-- START OF Provided data --

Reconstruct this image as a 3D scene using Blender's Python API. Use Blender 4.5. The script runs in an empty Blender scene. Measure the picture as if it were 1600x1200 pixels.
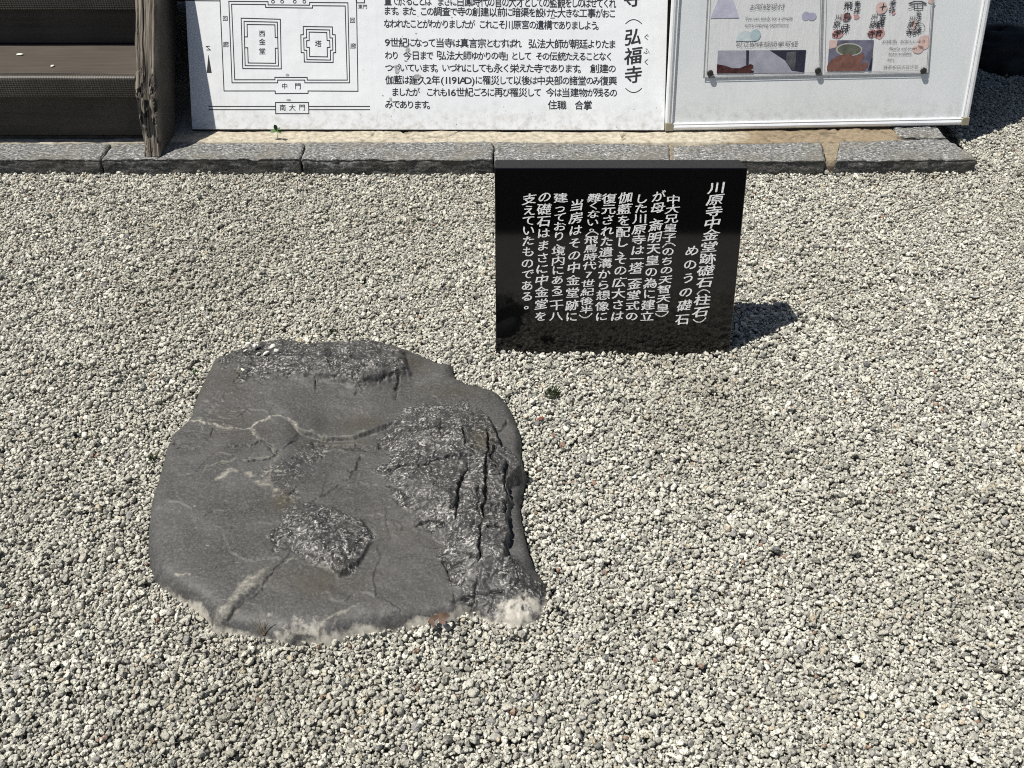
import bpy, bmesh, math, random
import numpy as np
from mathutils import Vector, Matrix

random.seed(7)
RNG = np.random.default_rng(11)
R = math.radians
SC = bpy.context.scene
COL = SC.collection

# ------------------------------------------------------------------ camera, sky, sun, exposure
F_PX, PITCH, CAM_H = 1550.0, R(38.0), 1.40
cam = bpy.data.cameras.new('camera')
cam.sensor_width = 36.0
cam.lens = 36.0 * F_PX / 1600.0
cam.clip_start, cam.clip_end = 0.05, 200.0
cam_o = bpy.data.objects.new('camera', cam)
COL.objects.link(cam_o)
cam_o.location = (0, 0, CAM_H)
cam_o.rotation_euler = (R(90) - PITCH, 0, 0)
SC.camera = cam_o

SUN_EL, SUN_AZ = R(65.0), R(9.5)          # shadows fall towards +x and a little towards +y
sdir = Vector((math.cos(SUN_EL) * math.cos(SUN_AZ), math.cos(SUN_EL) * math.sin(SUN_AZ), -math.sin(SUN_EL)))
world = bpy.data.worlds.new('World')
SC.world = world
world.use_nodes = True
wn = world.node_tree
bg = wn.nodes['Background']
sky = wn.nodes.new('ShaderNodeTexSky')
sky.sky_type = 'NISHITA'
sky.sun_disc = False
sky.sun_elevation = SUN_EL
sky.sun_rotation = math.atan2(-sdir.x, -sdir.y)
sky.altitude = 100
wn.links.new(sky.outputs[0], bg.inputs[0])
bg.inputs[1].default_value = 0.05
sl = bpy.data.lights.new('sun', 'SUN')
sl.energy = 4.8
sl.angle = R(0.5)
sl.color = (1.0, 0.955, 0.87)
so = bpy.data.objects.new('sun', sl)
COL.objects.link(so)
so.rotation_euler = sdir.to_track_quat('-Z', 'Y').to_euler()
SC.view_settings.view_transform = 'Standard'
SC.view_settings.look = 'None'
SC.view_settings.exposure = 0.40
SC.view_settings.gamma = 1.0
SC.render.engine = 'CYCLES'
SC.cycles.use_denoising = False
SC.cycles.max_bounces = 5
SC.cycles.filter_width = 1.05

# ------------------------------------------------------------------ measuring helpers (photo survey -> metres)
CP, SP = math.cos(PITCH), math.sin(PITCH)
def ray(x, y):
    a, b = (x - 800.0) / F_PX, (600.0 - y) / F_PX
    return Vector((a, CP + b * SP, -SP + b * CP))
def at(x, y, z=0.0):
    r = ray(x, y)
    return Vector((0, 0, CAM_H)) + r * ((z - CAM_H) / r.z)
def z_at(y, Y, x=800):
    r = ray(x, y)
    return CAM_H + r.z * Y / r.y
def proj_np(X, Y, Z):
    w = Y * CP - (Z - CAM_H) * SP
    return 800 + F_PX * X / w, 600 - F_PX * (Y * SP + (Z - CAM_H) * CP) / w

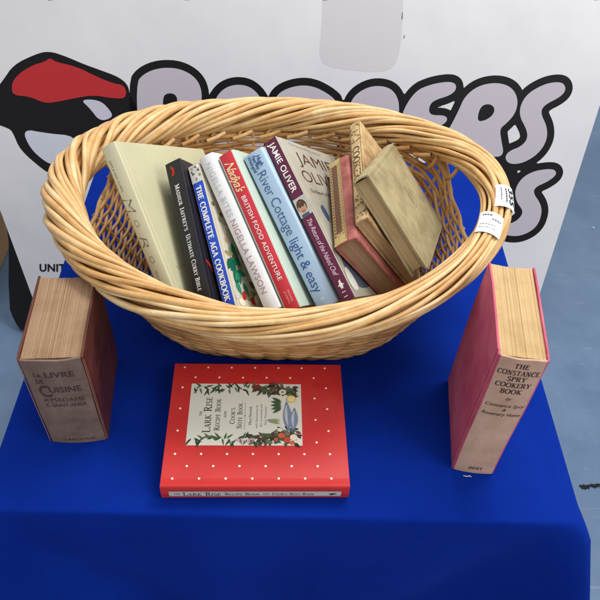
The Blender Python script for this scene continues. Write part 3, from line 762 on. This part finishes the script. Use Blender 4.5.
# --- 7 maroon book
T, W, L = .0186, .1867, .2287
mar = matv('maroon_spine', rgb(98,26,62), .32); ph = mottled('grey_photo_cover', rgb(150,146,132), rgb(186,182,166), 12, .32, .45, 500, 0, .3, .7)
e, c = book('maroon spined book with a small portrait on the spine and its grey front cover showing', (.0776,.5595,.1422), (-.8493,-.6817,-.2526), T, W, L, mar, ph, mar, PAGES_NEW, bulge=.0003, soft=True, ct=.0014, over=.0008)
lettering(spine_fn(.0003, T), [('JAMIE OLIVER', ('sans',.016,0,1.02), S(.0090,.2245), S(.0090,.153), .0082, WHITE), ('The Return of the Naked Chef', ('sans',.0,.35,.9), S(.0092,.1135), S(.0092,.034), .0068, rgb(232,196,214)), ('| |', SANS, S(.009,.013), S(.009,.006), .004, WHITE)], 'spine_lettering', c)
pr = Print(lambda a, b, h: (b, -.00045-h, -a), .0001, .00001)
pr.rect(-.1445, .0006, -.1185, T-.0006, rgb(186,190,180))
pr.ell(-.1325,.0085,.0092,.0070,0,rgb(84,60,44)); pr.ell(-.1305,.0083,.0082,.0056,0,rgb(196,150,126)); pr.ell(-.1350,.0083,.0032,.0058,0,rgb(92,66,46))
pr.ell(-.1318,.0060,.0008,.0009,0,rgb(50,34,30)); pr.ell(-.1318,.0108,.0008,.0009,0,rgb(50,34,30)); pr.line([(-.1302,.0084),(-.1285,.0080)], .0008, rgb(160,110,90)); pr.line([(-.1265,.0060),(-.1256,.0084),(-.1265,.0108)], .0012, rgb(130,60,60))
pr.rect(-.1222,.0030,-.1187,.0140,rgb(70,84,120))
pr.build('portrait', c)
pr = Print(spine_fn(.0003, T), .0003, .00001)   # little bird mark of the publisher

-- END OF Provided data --

Stated problem:
Go through the records above, find every line with the word "from", and list those lines.

Reply to the exercise:
from mathutils import Vector, Matrix
The Blender Python script for this scene continues. Write part 3, from line 762 on. This part finishes the script. Use Blender 4.5.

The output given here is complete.